My fascination began with distributed systems. The idea that hundreds of machines could work together to solve problems that no single computer could handle was inspiring. Early work with Hadoop clusters showed me the power of scale. As cloud technology started evolving, I realized this was the future — building infrastructure that could scale globally and make advanced computing accessible to everyone.
You’ve worked at Seagate, Cisco, and Salesforce. What key lessons did each role teach you?
At Seagate, I learned the importance of reliability. Migrating petabytes of data and ensuring clusters ran smoothly taught me how critical stability is in supporting data science teams.
At Cisco, the lesson was cost and efficiency at scale. Managing infrastructure for thousands of enterprise customers made me realize that good design must balance performance with sustainability and cost savings.
At Salesforce, I have grown into a global leadership role. Leading an 18-member engineering team across more than 22 regions has taught me how to align technology, people, and processes to deliver complex outcomes at speed.
Can you share a project where you made a massive impact?
At Cisco, I redesigned the vAnalytics infrastructure from version 2 to version 3. That architectural shift alone saved the company more than $3 million annually in compute and storage costs.
How do you build infrastructure that is secure, automated, and globally reliable?
Automation is always the foundation. Infrastructure must be defined in code so it is consistent and repeatable. Security should be built-in from the beginning — with encryption, identity management, and strong guardrails. For global reliability, I design systems with regions and failure domains in mind, ensuring that even during outages, customers experience minimal disruption.
What’s the biggest challenge when leading infrastructure across regions?
The hardest part is not technology but alignment. Different regions bring unique compliance requirements, network realities, and cultural nuances across teams. The challenge lies in building infrastructure that is consistent enough to be automated, yet flexible enough to respect local realities.
How do you balance innovation with standardization?
I view innovation and standardization as complementary rather than opposing forces. Standardization provides stability and scale, while innovation drives growth. My approach is to create guardrails instead of walls — allowing engineers to experiment safely. Once a pattern proves successful, it is standardized into the platform.
Where is cloud infrastructure heading in the next decade?
Two major shifts are on the horizon. First, AI-driven infrastructure management, where systems can self-heal, self-scale, and self-optimize. Second, sustainability at scale. Power, cooling, and carbon footprint optimization will become just as important as latency and uptime. Future infrastructure leaders will be evaluated not just on availability, but also on environmental responsibility.

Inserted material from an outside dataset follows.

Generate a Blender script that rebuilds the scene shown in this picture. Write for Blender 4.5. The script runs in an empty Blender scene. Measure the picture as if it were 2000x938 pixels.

What qualities do you look for in engineers?
Curiosity, ownership, and humility. Curiosity to dig deep into complex problems, ownership to take them end-to-end, and humility to work collaboratively. At scale, no one person can know everything, so teamwork is what ensures reliability.
Outside of work, what inspires you?
My family keeps me grounded, especially time with my young child, which is a daily reminder of why I do what I do. I also enjoy gardening and cooking. Both are creative, hands-on outlets that balance the abstract nature of cloud work. Watching something grow — whether it is a plant or a platform — keeps me motivated.
One piece of advice for young engineers from India dreaming big?
Start small, but think big. My career began with maintaining Hadoop clusters, and today I lead global AI infrastructure. The key is consistency — keep learning, build strong fundamentals, and don’t be afraid to take risks. Opportunities will come, but preparation is what allows you to seize them.
Final Word
As per reports, From grassroots engineering in Hyderabad to global leadership in Silicon Valley, Naga Surya Teja Thallam’s journey highlights the growing influence of Indian talent in shaping the future of technology. His story reflects resilience, innovation, and a vision that is as much about scaling systems as it is about scaling dreams.